A promise of virtue


Claire Chang

It’s easy to mistake her purity ring as just a plain, silver ring — an ordinary article of jewelry. But to junior Serena Yoo, it means much more.

To its owner, a purity ring is not simply a decoration or fashion statement. It is a physical symbol of commitment, a promise to themselves, their future and God.

The ring is a symbol of chastity — it represents purity and abstention from sexual intercourse until marriage, one of God’s commandments in the Bible.

Twins Serena and Estelle Yoo both decided to get purity rings their sophomore year. They received their rings on Feb. 14, 2015, through a program called “True Love Waits.” The program took place at New Vision Church in Milpitas, which they regularly attend.

Prior to the ring ceremony, there are several sessions where participants learned about abstinence through video seminars. On the day of the ceremony, participants are called by name to walk across a white carpet onto the stage.

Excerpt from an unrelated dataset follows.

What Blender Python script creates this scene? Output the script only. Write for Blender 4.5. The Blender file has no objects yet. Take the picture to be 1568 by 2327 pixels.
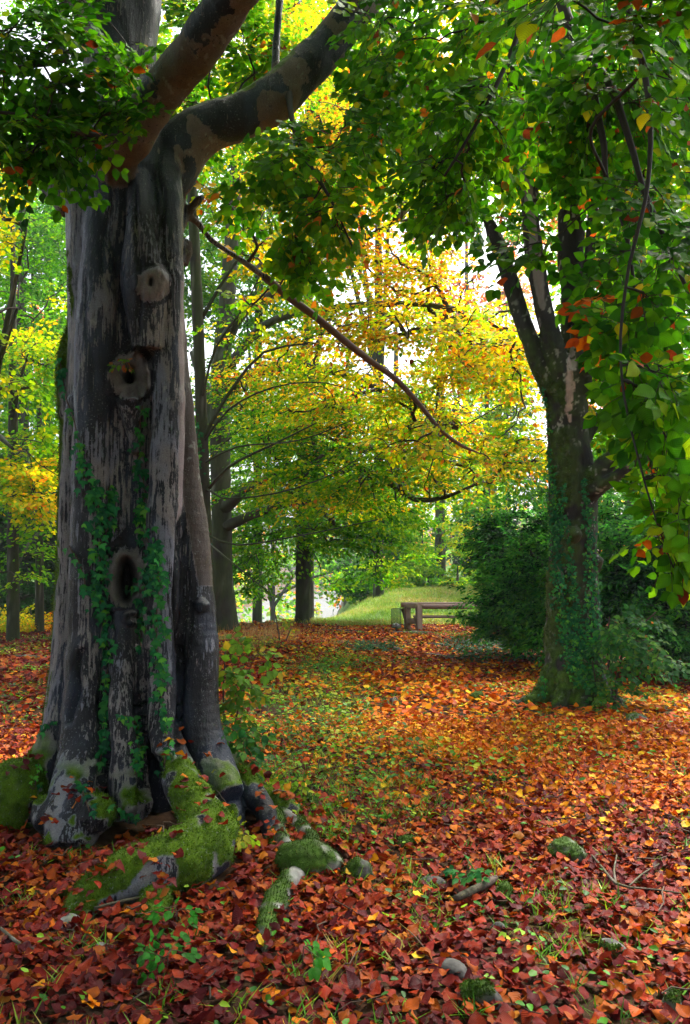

A parent or guardian waits on the stage to give each person his or her ring. Inside the ring, the letters “T.L.W.”, the program’s acronym, are engraved into the metal along with each person’s initials.

Serena decided to partake in “True Love Waits” because she wanted to confirm that her decision to abstain came from within, not outside influences. Her ring is “a physical confirmation… [that] I made this commitment, with God and myself, and my family and my friends, my future husband and my future children, that I would live in this purity.”

While he doesn’t wear his ring every day because of its bulk, junior Jason Shen still deeply believes in its significance. He thinks that the ring can have several meanings depending on the person, whether it signifies complete sexual abstinence or an abstention from selective sexual acts. From his perspective, the ring is symbolic of his devotion to and walk with Christ.

Shen also wears a cross necklace to show his commitment to God. Like a ring, he believes having a physical object keeps him accountable for his actions, reminding him of his promise every time he looks at it.

“The importance of it is more in how you walk with Christ rather than just wearing a ring,” Shen said.

Like Shen, Estelle feels that her view on life has changed slightly since she started wearing her purity ring. She is more aware of living out the promise that she made, and concentrates more on making sure those promises turn into actions, such as using less profane language.

To Serena, her ring and her commitment are important parts of her that she will carry until marriage. While the ring does not have any specific effect on her, its morals help guide her actions to being sexually pure.

“Sometimes I kind of forget about [the ring],” Serena said. “Not in a bad way … but I feel like it’s a part of my finger.”


Although she also wears her ring everyday, senior Esther Na believes that she would still want to remain celibate before marriage, even if she wasn’t a Christian or didn’t wear a ring. Her background, rather than her religion, impressed upon her the importance of these values.

As these values are a part of her, she hopes to carry them with her throughout her life, even after she leaves her family for college.

Estelle has also noticed that many people are curious about her purity ring. She often finds herself being questioned about the significance of her ring or why she wears it. When explaining the reasons behind her ring to others, she finds that they are not always understanding.

“They’re like ‘Oh then can you take the ring off and then have sex? And then put it back on?,’” Estelle said. “It doesn’t work that way.”

But most of the time, Estelle noted that people respect her decision, or at least don’t seem to acknowledge it.

Estelle plans on wearing her ring until marriage, keeping a promise with herself that she will stay pure for her future husband. Her goal is to live a life of purity, to fulfill the covenant she has made between herself and God.

“[The ring] reminds me that, in what I do and what I say it should reflect Jesus,” Estelle said.